_TASK_. Extract the whole listing as it stands. Do not include the pictures.

_PROVIDED MATERIAL_.
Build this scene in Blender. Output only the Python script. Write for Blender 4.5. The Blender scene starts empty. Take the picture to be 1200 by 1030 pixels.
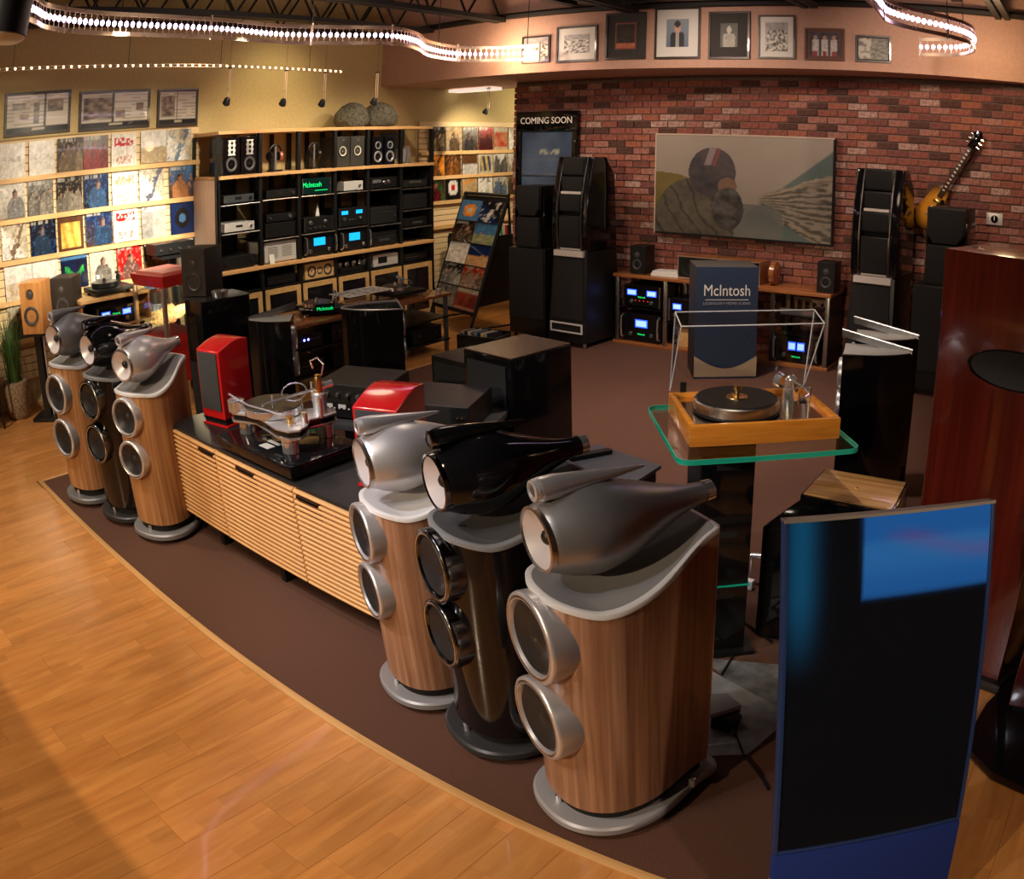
import bpy, bmesh, math, random
from math import sin, cos, pi, sqrt, radians, atan2, floor
from mathutils import Vector, Matrix
random.seed(7)
SC = bpy.context.scene
COL = SC.collection
# ------------------------------------------------------------------ camera (fisheye lens, cropped frame -> lens shift)
A1, A3, CX, CY, PITCH, ROLL, AZ, H = .9794, .1327, 796.16, 347.69, .1742, .0213, -.4746, 2.15
_up = Vector((sin(ROLL)*cos(PITCH), cos(ROLL)*cos(PITCH), sin(PITCH)))
_y = Vector((0, 0, -1)) + _up*_up.z
_y.normalize()
_x = _y.cross(_up)
XA = _x*cos(AZ) + _y*sin(AZ)
YA = -_x*sin(AZ) + _y*cos(AZ)
cam = bpy.data.cameras.new('camera')
camo = bpy.data.objects.new('camera', cam)
COL.objects.link(camo)
camo.matrix_world = Matrix(((XA.x, XA.y, XA.z, 0), (YA.x, YA.y, YA.z, 0), (_up.x, _up.y, _up.z, H), (0, 0, 0, 1)))
cam.type = 'PANO'
cam.panorama_type = 'FISHEYE_LENS_POLYNOMIAL'
cam.fisheye_fov = 3.1
cam.sensor_width = 36
cam.sensor_fit = 'HORIZONTAL'
cam.fisheye_polynomial_k0 = 0
cam.fisheye_polynomial_k1 = -A1/30
cam.fisheye_polynomial_k2 = 0
cam.fisheye_polynomial_k3 = -A3/27000
cam.fisheye_polynomial_k4 = 0
cam.shift_x = (600 - CX)/1200
cam.shift_y = (CY - 515)/1030
cam.clip_start = .02
SC.camera = camo
# ------------------------------------------------------------------ exposure and light
vs = SC.view_settings
SC.display_settings.display_device = 'sRGB'
vs.view_transform = 'Standard'
vs.look = 'None'
vs.gamma = 1
vs.use_curve_mapping = False
vs.exposure = 0.0
wd = bpy.data.worlds.new('world')
SC.world = wd
wd.use_nodes = True
wd.node_tree.nodes['Background'].inputs[0].default_value = (1, .85, .7, 1)
wd.node_tree.nodes['Background'].inputs[1].default_value = .02
WARM = (1, .80, .58)
WARM2 = (1, .70, .42)
COOL = (.86, .88, 1)
NEUT = (1, .90, .78)
LK = 1.2


def spot(loc, tgt, power, col=WARM, size=60, blend=.6, r=.05):
    l = bpy.data.lights.new('lamp', 'SPOT')
    l.energy = power*LK
    l.color = col
    l.spot_size = radians(size)
    l.spot_blend = blend
    l.shadow_soft_size = r
    o = bpy.data.objects.new('lamp', l)
    COL.objects.link(o)
    o.location = loc
    d = Vector(tgt) - Vector(loc)
    o.rotation_euler = d.to_track_quat('-Z', 'Y').to_euler()
    return o


def point(loc, power, col=WARM, r=.1):
    l = bpy.data.lights.new('bulb', 'POINT')
    l.energy = power*LK
    l.color = col
    l.shadow_soft_size = r
    o = bpy.data.objects.new('bulb', l)
    COL.objects.link(o)
    o.location = loc
    return o


# halogen heads washing the record wall
for yy, zz, pp in ((2.2, 1.9, 60), (3.1, 1.75, 60), (3.95, 1.7, 75)):
    spot((-5.0, yy, 3.0), (-8, yy, zz), pp*2.6, (1, .86, .62), 48, .9, .04)
spot((-5.2, 3.5, 3.1), (-8, 3.6, 1.3), 900, (1, .90, .72), 34, .9, .05)
spot((-5.2, 2.3, 3.1), (-8, 2.4, 1.25), 620, (1, .88, .68), 34, .9, .05)
spot((-6.85, 8.6, 2.85), (-8, 9.1, 1.7), 130, (1, .84, .60), 80, .9, .05)
point((-7.2, 10.2, 2.6), 22, (1, .84, .55), .1)
# shelf unit washes
for yy in (4.9, 5.9, 6.9):
    spot((-6.0, yy, 3.15), (-7.6, yy, 1.7), 85, (1, .86, .62), 75, .9, .05)
spot((-6.9, 5.6, 3.3), (-8, 5.6, 2.5), 30, (1, .84, .50), 100, .9, .1)
# wood floor lamp behind the photographer (the added counter in front of it shades the strip nearest the camera)
spot((-2.6, -3.8, 3.25), (-3.2, 1.0, 0), 560, (1, .76, .48), 75, .5, .05)
spot((-6.2, .3, 3.5), (-5.8, 1.8, 0), 190, (1, .84, .64), 85, .8, .08)
spot((-2.6, -.5, 3.9), (-2.8, -.1, 0), 300, (1, .78, .52), 96, .9, .3)  # added fill that lightens the counter's shadow on the floor
# cool LED accents on the front speakers, cabinet and turntable
spot((-2.3, -.6, 3.3), (-1.6, 1.9, 1.0), 100, (.90, .90, 1), 60, .8, .07)
spot((-3.6, .2, 3.4), (-2.7, 2.1, .9), 190, (.94, .91, 1), 45, .7, .06)
spot((-4.4, .5, 3.4), (-4.6, 2.0, .9), 90, (1, .92, .88), 50, .7, .06)
spot((-1.2, 2.0, 3.5), (-1.25, 3.1, 1.05), 110, (1, .84, .62), 34, .7, .04)
spot((-3.3, 1.0, 3.5), (-3.5, 2.4, .8), 120, (1, .86, .70), 50, .7, .05)
# brick wall and the aisle
for xx in (-5.6, -3.6, -1.6):
    spot((xx + .1, 6.0, 3.35), (xx, 8.4, 2.0), 68, (1, .76, .60), 90, .9, .1)
spot((-3.2, 6.2, 3.4), (-3.4, 6.4, 0), 290, (1, .80, .66), 85, .8, .1)
spot((-2.4, 4.6, 3.4), (-2.5, 4.9, 0), 210, (1, .80, .66), 80, .8, .1)
spot((-7.0, 7.9, 2.85), (-6.5, 7.6, 0), 70, (1, .74, .42), 60, .8, .1)
point((-5.75, 7.0, 3.12), 13, (1, .68, .36), .10)
point((-.75, 7.4, 3.08), 16, (1, .66, .34), .10)
spot((1.6, .2, 2.9), (.1, 2.3, 0), 110, (1, .74, .52), 50, .6, .06)
point((-3.0, 3.6, 3.45), 17, (1, .78, .58), .3)  # this and the next: added general fill under the ceiling, no fixture seen
point((-5.6, 4.6, 3.45), 16, (1, .78, .54), .3)

# ------------------------------------------------------------------ pixel -> place helpers


def ray(u, v):
    dx, dy = u - CX, v - CY
    r = max(math.hypot(dx, dy), 1e-6)
    x = r/1000
    t = A1*x + A3*x**3
    s = sin(t)/r
    c = Vector((dx*s, -dy*s, -cos(t)))
    return Vector((XA.dot(c), YA.dot(c), _up.dot(c)))


def at_z(u, v, z=0):
    r = ray(u, v)
    t = (z - H)/r.z
    return Vector((r.x*t, r.y*t, z))


def at_y(u, v, y):
    r = ray(u, v)
    t = y/r.y
    return Vector((r.x*t, y, H + r.z*t))


def at_x(u, v, x):
    r = ray(u, v)
    t = x/r.x
    return Vector((x, r.y*t, H + r.z*t))


# ------------------------------------------------------------------ materials
MATS = {}


def pbsdf(name):
    m = bpy.data.materials.new(name)
    m.use_nodes = True
    return m, m.node_tree, m.node_tree.nodes['Principled BSDF']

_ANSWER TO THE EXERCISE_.
Build this scene in Blender. Output only the Python script. Write for Blender 4.5. The Blender scene starts empty. Take the picture to be 1200 by 1030 pixels.
import bpy, bmesh, math, random
from math import sin, cos, pi, sqrt, radians, atan2, floor
from mathutils import Vector, Matrix
random.seed(7)
SC = bpy.context.scene
COL = SC.collection
# ------------------------------------------------------------------ camera (fisheye lens, cropped frame -> lens shift)
A1, A3, CX, CY, PITCH, ROLL, AZ, H = .9794, .1327, 796.16, 347.69, .1742, .0213, -.4746, 2.15
_up = Vector((sin(ROLL)*cos(PITCH), cos(ROLL)*cos(PITCH), sin(PITCH)))
_y = Vector((0, 0, -1)) + _up*_up.z
_y.normalize()
_x = _y.cross(_up)
XA = _x*cos(AZ) + _y*sin(AZ)
YA = -_x*sin(AZ) + _y*cos(AZ)
cam = bpy.data.cameras.new('camera')
camo = bpy.data.objects.new('camera', cam)
COL.objects.link(camo)
camo.matrix_world = Matrix(((XA.x, XA.y, XA.z, 0), (YA.x, YA.y, YA.z, 0), (_up.x, _up.y, _up.z, H), (0, 0, 0, 1)))
cam.type = 'PANO'
cam.panorama_type = 'FISHEYE_LENS_POLYNOMIAL'
cam.fisheye_fov = 3.1
cam.sensor_width = 36
cam.sensor_fit = 'HORIZONTAL'
cam.fisheye_polynomial_k0 = 0
cam.fisheye_polynomial_k1 = -A1/30
cam.fisheye_polynomial_k2 = 0
cam.fisheye_polynomial_k3 = -A3/27000
cam.fisheye_polynomial_k4 = 0
cam.shift_x = (600 - CX)/1200
cam.shift_y = (CY - 515)/1030
cam.clip_start = .02
SC.camera = camo
# ------------------------------------------------------------------ exposure and light
vs = SC.view_settings
SC.display_settings.display_device = 'sRGB'
vs.view_transform = 'Standard'
vs.look = 'None'
vs.gamma = 1
vs.use_curve_mapping = False
vs.exposure = 0.0
wd = bpy.data.worlds.new('world')
SC.world = wd
wd.use_nodes = True
wd.node_tree.nodes['Background'].inputs[0].default_value = (1, .85, .7, 1)
wd.node_tree.nodes['Background'].inputs[1].default_value = .02
WARM = (1, .80, .58)
WARM2 = (1, .70, .42)
COOL = (.86, .88, 1)
NEUT = (1, .90, .78)
LK = 1.2


def spot(loc, tgt, power, col=WARM, size=60, blend=.6, r=.05):
    l = bpy.data.lights.new('lamp', 'SPOT')
    l.energy = power*LK
    l.color = col
    l.spot_size = radians(size)
    l.spot_blend = blend
    l.shadow_soft_size = r
    o = bpy.data.objects.new('lamp', l)
    COL.objects.link(o)
    o.location = loc
    d = Vector(tgt) - Vector(loc)
    o.rotation_euler = d.to_track_quat('-Z', 'Y').to_euler()
    return o


def point(loc, power, col=WARM, r=.1):
    l = bpy.data.lights.new('bulb', 'POINT')
    l.energy = power*LK
    l.color = col
    l.shadow_soft_size = r
    o = bpy.data.objects.new('bulb', l)
    COL.objects.link(o)
    o.location = loc
    return o


# halogen heads washing the record wall
for yy, zz, pp in ((2.2, 1.9, 60), (3.1, 1.75, 60), (3.95, 1.7, 75)):
    spot((-5.0, yy, 3.0), (-8, yy, zz), pp*2.6, (1, .86, .62), 48, .9, .04)
spot((-5.2, 3.5, 3.1), (-8, 3.6, 1.3), 900, (1, .90, .72), 34, .9, .05)
spot((-5.2, 2.3, 3.1), (-8, 2.4, 1.25), 620, (1, .88, .68), 34, .9, .05)
spot((-6.85, 8.6, 2.85), (-8, 9.1, 1.7), 130, (1, .84, .60), 80, .9, .05)
point((-7.2, 10.2, 2.6), 22, (1, .84, .55), .1)
# shelf unit washes
for yy in (4.9, 5.9, 6.9):
    spot((-6.0, yy, 3.15), (-7.6, yy, 1.7), 85, (1, .86, .62), 75, .9, .05)
spot((-6.9, 5.6, 3.3), (-8, 5.6, 2.5), 30, (1, .84, .50), 100, .9, .1)
# wood floor lamp behind the photographer (the added counter in front of it shades the strip nearest the camera)
spot((-2.6, -3.8, 3.25), (-3.2, 1.0, 0), 560, (1, .76, .48), 75, .5, .05)
spot((-6.2, .3, 3.5), (-5.8, 1.8, 0), 190, (1, .84, .64), 85, .8, .08)
spot((-2.6, -.5, 3.9), (-2.8, -.1, 0), 300, (1, .78, .52), 96, .9, .3)  # added fill that lightens the counter's shadow on the floor
# cool LED accents on the front speakers, cabinet and turntable
spot((-2.3, -.6, 3.3), (-1.6, 1.9, 1.0), 100, (.90, .90, 1), 60, .8, .07)
spot((-3.6, .2, 3.4), (-2.7, 2.1, .9), 190, (.94, .91, 1), 45, .7, .06)
spot((-4.4, .5, 3.4), (-4.6, 2.0, .9), 90, (1, .92, .88), 50, .7, .06)
spot((-1.2, 2.0, 3.5), (-1.25, 3.1, 1.05), 110, (1, .84, .62), 34, .7, .04)
spot((-3.3, 1.0, 3.5), (-3.5, 2.4, .8), 120, (1, .86, .70), 50, .7, .05)
# brick wall and the aisle
for xx in (-5.6, -3.6, -1.6):
    spot((xx + .1, 6.0, 3.35), (xx, 8.4, 2.0), 68, (1, .76, .60), 90, .9, .1)
spot((-3.2, 6.2, 3.4), (-3.4, 6.4, 0), 290, (1, .80, .66), 85, .8, .1)
spot((-2.4, 4.6, 3.4), (-2.5, 4.9, 0), 210, (1, .80, .66), 80, .8, .1)
spot((-7.0, 7.9, 2.85), (-6.5, 7.6, 0), 70, (1, .74, .42), 60, .8, .1)
point((-5.75, 7.0, 3.12), 13, (1, .68, .36), .10)
point((-.75, 7.4, 3.08), 16, (1, .66, .34), .10)
spot((1.6, .2, 2.9), (.1, 2.3, 0), 110, (1, .74, .52), 50, .6, .06)
point((-3.0, 3.6, 3.45), 17, (1, .78, .58), .3)  # this and the next: added general fill under the ceiling, no fixture seen
point((-5.6, 4.6, 3.45), 16, (1, .78, .54), .3)

# ------------------------------------------------------------------ pixel -> place helpers


def ray(u, v):
    dx, dy = u - CX, v - CY
    r = max(math.hypot(dx, dy), 1e-6)
    x = r/1000
    t = A1*x + A3*x**3
    s = sin(t)/r
    c = Vector((dx*s, -dy*s, -cos(t)))
    return Vector((XA.dot(c), YA.dot(c), _up.dot(c)))


def at_z(u, v, z=0):
    r = ray(u, v)
    t = (z - H)/r.z
    return Vector((r.x*t, r.y*t, z))


def at_y(u, v, y):
    r = ray(u, v)
    t = y/r.y
    return Vector((r.x*t, y, H + r.z*t))


def at_x(u, v, x):
    r = ray(u, v)
    t = x/r.x
    return Vector((x, r.y*t, H + r.z*t))


# ------------------------------------------------------------------ materials
MATS = {}


def pbsdf(name):
    m = bpy.data.materials.new(name)
    m.use_nodes = True
    return m, m.node_tree, m.node_tree.nodes['Principled BSDF']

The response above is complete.